Daniel Mihailescu  /  AFP - Getty Images
A Romanian Roma woman wearing a T-shirt reading "Stinky Gypsy!" collects envelopes containing soap during a protest in front of the offices of Romanian President Traian Basescu in Bucharest on Monday.
updated 5/21/2007 7:28:20 PM ET 2007-05-21T23:28:20

Romanian President Traian Basescu apologized Monday for calling a journalist a "stinky Gypsy" during a conversation recorded on the reporter's cell phone and broadcast on local television.

Basescu was approached by the journalist, Andreea Pana, in a Bucharest supermarket on Saturday, when Romanians were voting on whether to impeach him for alleged constitutional abuses. Basescu overwhelmingly won the vote.

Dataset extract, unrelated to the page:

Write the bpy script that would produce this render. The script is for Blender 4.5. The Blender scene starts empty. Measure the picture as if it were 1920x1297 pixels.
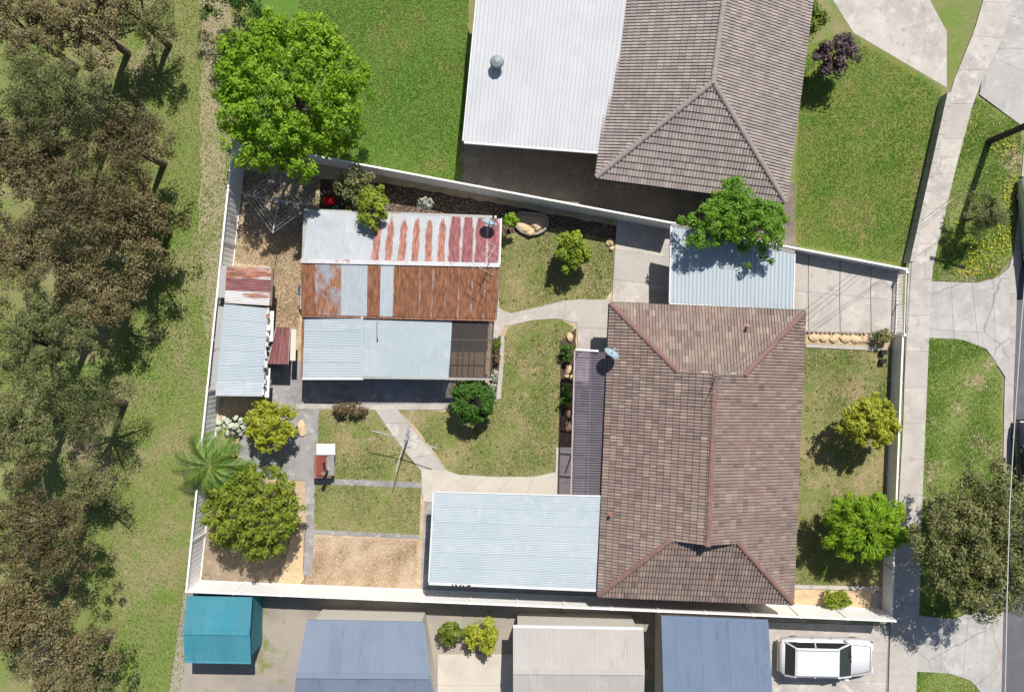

Pana tried to ask him about the ballot and filmed him with a cell phone. Irritated, Basescu snatched the phone from her, but it continued to record a conversation between Basescu and his wife, Maria, in which the president called Pana a "stinky Gypsy."

A Basescu spokesman later returned the phone to the journalist, and audio portions of the clip were broadcast on Romanian TV stations.

The president issued an apology, saying the remarks were caused by stress.

Basescu "regrets that an improper expression used in a private conversation ... became public," his office said. "He asks her to accept his sincere apology."

Basescu easily won the referendum, with more than 74 percent of Romanians backing him. Parliament had suspended the president and called the referendum, saying he violated the constitution by usurping the role of the prime minister and criticizing the courts.

The Constitutional Court had ruled that the president did not abuse his powers, but lawmakers were allowed to make their own decision.

On Monday, about 20 Gypsy and press freedom activists protested at the president's office, some wearing T-shirts reading "Stinky Gypsy." They left a bar of soap and a CD with Gypsy music.

"Not only does the president have a duty not to discriminate ... but he is obliged by the constitution to have a proactive role in fighting all forms of discrimination," the protesters said in a letter.

Gypsies in Romania are routinely discriminated against when applying for jobs, and many of them live in abject poverty.

There are officially some 500,000 Roma, or Gypsies, in Romania, but polls have put the actual figure at more than 1 million. Many do not declare themselves to be Gypsies due to widespread prejudice.